His reference was to Connor McDavid, who has only two goals in the first two rounds but has produced 19 assists. Edmonton has not only the top three points scorers in the playoffs — Leon Draisaitl (24 points), McDavid (21) and defenseman Evan Bouchard (21) — but also the top goal scorer who is not even a part of that group (Zach Hyman with 11).

“This Edmonton team has been on a roll for six months," DeBoer aid. “It’s a dangerous opponent."

The roll began when the Oilers had bottomed out in the Pacific Division with a 5-12-1 start after 18 games. An eight-game winning streak that began in late November pointed Edmonton in the right direction. Then came a 16-game win streak, just one shy of Pittsburgh’s all-time record.

But it’s hard to say the Oilers are playing at that level now. It took them a full seven games to hold off Vancouver which lost its top goalie one game into the playoffs. If the Stars avoid giving Edmonton more than two power plays per game, they should not be overly burdened in trying to advance to the Cup Final. Five-on-five the Stars have been the superior team, and goaltending is not even close with Jake Oettinger getting on top of his game during the Colorado series while the Oilers went back and forth with two goalies against the Canucks.
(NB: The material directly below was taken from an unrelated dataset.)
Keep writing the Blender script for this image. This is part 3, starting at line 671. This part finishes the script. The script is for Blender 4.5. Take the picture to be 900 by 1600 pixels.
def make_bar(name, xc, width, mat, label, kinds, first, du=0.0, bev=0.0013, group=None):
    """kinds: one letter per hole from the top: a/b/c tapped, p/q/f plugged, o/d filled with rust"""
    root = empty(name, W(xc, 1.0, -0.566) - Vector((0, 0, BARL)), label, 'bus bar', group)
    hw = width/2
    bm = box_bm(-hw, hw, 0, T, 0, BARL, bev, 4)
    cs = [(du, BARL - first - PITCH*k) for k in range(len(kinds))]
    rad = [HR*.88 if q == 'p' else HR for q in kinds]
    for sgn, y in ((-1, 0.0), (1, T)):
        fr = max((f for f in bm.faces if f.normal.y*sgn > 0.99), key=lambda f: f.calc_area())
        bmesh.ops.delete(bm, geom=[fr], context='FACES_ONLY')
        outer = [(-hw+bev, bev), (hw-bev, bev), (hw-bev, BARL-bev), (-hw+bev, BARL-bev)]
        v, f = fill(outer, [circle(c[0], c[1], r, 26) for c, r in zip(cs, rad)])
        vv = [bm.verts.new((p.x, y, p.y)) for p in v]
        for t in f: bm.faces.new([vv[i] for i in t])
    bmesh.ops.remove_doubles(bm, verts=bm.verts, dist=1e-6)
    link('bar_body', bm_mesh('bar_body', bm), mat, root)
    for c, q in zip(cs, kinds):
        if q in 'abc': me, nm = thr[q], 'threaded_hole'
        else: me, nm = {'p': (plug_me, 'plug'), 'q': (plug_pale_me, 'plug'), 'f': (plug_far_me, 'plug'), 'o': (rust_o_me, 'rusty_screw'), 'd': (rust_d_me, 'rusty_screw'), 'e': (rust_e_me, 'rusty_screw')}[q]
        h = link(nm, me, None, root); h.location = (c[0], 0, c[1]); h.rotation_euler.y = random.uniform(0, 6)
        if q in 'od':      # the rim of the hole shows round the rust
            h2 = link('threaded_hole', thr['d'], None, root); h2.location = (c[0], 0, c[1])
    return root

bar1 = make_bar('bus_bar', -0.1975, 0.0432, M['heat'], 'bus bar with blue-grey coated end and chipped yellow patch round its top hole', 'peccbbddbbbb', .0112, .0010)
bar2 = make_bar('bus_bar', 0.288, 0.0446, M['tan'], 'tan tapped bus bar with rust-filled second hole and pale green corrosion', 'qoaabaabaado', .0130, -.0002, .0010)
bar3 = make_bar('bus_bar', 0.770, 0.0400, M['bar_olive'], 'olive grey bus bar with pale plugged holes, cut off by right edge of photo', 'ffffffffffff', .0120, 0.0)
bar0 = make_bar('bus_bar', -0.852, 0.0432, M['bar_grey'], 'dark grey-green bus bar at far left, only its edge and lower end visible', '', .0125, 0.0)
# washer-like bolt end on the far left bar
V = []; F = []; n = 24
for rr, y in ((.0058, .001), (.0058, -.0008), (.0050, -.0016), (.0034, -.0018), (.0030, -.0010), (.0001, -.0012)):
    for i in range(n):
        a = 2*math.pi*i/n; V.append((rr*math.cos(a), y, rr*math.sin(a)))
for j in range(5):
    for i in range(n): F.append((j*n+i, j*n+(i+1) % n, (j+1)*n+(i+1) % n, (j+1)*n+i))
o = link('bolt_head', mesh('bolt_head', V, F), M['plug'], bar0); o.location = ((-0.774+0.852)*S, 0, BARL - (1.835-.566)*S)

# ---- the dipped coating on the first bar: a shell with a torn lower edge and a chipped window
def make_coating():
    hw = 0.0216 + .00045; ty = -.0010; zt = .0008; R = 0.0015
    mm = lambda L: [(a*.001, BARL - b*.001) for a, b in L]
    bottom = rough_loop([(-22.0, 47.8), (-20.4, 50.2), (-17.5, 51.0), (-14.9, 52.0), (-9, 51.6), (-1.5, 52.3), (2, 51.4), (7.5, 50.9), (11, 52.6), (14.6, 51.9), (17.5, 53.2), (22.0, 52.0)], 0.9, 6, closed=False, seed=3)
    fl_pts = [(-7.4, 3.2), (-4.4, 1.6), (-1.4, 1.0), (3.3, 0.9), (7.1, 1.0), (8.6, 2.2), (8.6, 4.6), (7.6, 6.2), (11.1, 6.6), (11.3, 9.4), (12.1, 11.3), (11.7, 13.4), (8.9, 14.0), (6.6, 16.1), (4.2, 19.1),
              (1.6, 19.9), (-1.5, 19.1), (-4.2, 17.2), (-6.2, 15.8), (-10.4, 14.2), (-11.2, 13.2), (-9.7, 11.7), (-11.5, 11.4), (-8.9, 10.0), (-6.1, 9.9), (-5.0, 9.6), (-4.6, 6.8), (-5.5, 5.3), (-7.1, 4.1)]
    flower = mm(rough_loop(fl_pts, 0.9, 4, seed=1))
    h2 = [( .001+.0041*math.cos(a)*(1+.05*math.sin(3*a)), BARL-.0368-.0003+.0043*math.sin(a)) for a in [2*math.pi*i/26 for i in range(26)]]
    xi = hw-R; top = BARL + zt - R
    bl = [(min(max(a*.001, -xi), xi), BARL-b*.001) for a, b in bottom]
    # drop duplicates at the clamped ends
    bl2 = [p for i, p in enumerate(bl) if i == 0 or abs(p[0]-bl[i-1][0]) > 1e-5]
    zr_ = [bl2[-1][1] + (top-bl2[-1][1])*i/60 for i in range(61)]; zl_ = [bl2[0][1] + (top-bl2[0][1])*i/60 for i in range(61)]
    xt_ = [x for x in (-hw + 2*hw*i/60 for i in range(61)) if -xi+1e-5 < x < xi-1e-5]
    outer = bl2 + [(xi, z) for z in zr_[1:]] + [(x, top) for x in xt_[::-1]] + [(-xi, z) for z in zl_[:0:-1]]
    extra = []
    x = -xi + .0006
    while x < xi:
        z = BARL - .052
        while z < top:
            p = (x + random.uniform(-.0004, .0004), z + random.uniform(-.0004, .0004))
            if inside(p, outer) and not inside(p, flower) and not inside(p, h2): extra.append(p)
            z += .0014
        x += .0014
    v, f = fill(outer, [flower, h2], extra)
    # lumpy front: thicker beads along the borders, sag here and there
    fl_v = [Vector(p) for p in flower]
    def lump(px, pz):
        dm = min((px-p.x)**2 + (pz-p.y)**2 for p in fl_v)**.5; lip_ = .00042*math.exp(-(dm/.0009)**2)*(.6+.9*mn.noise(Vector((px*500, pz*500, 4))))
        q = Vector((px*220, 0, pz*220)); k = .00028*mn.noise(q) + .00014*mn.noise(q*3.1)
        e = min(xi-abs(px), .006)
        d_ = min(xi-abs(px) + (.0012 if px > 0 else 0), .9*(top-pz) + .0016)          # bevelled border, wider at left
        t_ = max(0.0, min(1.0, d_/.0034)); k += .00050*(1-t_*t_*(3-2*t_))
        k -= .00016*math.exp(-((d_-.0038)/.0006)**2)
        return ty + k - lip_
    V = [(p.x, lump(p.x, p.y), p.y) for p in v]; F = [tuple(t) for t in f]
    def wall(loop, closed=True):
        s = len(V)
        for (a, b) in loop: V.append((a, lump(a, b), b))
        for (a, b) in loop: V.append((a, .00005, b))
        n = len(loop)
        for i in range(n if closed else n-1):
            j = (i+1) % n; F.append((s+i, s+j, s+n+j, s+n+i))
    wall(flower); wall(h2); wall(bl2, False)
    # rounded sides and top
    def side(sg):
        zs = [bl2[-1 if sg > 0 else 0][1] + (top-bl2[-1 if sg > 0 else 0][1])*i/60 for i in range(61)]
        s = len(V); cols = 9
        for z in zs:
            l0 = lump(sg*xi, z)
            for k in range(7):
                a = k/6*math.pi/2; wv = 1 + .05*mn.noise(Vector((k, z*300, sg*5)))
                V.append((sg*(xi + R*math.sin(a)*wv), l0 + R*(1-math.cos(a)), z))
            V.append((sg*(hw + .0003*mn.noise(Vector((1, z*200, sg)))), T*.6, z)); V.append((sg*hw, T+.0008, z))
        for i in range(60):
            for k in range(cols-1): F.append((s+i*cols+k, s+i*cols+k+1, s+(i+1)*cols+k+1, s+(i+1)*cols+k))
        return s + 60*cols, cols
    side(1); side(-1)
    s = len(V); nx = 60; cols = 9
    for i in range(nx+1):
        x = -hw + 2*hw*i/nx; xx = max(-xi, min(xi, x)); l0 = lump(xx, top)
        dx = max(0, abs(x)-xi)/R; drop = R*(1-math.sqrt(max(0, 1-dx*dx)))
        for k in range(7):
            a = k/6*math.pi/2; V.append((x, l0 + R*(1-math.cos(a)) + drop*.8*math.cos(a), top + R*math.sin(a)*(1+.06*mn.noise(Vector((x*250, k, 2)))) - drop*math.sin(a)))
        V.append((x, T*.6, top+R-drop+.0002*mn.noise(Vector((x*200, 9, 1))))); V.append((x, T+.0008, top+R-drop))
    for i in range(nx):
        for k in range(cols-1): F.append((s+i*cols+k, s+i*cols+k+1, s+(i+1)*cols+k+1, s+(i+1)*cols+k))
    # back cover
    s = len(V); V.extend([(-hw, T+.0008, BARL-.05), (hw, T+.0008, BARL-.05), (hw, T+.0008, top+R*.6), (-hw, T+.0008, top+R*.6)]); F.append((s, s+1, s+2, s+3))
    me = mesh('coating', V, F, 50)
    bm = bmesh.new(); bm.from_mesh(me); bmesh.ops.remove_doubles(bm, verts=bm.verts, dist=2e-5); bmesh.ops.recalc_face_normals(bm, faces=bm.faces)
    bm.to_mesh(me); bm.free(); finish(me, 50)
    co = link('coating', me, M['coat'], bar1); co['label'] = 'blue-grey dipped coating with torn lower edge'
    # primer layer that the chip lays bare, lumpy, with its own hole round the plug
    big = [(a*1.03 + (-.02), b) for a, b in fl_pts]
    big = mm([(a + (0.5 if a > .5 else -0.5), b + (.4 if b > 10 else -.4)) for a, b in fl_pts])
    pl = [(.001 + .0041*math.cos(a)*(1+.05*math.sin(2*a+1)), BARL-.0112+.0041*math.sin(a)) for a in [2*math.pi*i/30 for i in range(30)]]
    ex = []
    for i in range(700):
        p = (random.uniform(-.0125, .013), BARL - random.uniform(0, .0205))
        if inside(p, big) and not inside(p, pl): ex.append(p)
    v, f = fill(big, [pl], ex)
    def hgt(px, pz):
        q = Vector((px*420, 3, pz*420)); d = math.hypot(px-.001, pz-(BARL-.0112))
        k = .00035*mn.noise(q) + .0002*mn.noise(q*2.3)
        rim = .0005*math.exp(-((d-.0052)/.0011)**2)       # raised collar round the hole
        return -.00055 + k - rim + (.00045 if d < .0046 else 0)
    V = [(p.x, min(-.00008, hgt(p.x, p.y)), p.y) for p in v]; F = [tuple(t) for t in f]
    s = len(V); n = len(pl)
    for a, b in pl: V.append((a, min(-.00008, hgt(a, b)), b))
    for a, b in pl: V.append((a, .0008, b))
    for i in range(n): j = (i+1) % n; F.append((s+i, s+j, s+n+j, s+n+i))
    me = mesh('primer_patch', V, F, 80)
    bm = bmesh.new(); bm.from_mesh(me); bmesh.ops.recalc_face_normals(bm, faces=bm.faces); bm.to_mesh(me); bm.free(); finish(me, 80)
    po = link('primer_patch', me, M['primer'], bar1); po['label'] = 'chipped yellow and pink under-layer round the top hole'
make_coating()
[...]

The Stars are a slight favorite. The Mavericks are perhaps a little more than a slight underdog. That doesn’t mean either series has to go in a particular direction. The other cities have fallen by the wayside. Only Dallas maintains hopes of playing both pro basketball and hockey in the middle of June.

It has never happened here, and nowhere have both teams in one arena managed to win championships. A month ago it was an idle thought. Doncic and Miro Heiskanen have made it much, much more than that now.